Kimberly (Koehly) Davey

Kimberly (Koehly) Davey

Today’s guest post is written by Kimberly Davey, a Certified Partner in Phoenix with The Whale Hunters  and Director, Channel Sales at EmpowHER.

I know how hard it is for a small business to stay focused on sales.  You know it is a discipline you need to hone – or at least have – in order to survive.  You dream of the day when you no longer have to think about “sales” like the bad five-letter word it has become.  But how do you find the time and energy to keep up with sales when you have a business to run?  And of course there is no way to afford the luxury of a dedicated sales person.

Does this story sound familiar?  Are you ready to make a paradigm shift in your company’s thinking about sales? Sales, as you know by now, is as critical a function to the health and well-being of your company as every other division.  I argue more so.  In order to change the results your company has had historically generating new business (fancy academic term for SALES), you must first change the way you think and feel about sales.  The best way to do that is by crunching some numbers.  Ask yourself and document the answers with as much real data as possible (NOTE: if real data is not available; use your best estimation from memory):

– What is my average sale today?
– What is my monthly financial burden?
– What are my growth aspirations?
– How many new deals would I need to close at the current average sale in order to achieve my financial goals?
– How much time would I need to dedicate (or have someone from my team dedicate) to making these new deals happen?
– What is the equivalent payroll cost to making this happen?

Now ask yourself:
– How many new deals would I need to close if those deals were 10 to 20 times larger than my average sale today?
– How much could I afford to pay a dedicated person to be responsible for generating these deals?

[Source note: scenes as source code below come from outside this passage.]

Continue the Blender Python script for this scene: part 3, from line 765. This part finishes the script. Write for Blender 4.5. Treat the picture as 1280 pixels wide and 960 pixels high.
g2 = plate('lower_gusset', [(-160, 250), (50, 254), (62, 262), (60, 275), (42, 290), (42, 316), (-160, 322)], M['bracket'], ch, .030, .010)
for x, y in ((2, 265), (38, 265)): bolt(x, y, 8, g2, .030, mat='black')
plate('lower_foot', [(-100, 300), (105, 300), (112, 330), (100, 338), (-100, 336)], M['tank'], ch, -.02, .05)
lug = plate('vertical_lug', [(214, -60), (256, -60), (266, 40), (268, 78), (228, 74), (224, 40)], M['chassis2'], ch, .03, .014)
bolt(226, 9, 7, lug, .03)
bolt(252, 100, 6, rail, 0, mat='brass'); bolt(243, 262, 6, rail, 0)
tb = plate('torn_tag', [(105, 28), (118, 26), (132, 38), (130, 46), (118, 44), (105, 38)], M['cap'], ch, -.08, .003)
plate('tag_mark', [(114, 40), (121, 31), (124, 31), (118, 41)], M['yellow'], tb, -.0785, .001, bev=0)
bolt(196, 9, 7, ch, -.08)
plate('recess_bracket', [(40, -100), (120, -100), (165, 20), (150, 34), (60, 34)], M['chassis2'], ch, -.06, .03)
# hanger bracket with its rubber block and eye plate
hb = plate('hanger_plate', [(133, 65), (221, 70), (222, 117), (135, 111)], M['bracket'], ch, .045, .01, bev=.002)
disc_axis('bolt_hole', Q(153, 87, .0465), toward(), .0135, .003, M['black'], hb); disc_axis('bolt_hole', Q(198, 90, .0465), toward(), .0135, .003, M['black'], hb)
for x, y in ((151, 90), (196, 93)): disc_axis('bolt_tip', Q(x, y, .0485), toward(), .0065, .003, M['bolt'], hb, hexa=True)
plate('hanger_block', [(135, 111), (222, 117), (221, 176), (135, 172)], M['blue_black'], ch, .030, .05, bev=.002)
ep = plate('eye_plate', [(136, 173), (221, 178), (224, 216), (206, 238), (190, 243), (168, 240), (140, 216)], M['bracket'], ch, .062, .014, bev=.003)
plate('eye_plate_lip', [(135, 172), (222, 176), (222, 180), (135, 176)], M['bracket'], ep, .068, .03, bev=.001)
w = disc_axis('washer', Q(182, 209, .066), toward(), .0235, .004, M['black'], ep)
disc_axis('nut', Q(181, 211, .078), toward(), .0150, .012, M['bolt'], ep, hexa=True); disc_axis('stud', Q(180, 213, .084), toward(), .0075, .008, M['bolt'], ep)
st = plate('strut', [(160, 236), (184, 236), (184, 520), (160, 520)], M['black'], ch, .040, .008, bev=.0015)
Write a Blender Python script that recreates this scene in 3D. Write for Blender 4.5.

Did you feel the paradigm shift?  I know from my experience in growing deals from an average size of $350/month to $35,000/month that the effort you and your team put toward closing and on-boarding new clients that are dramatically bigger than your clients today is not commensurate with the increase in the deal size.  It is achievable and measurable, but it has to start with the recognition that you need to make a dramatic change with regard to your thoughts, feelings and approach to sales.  Find a way to make sales the shining star in your company–not the red-headed step child.

Your bottom line is a direct reflection of your effectiveness at moving the topline in the right direction.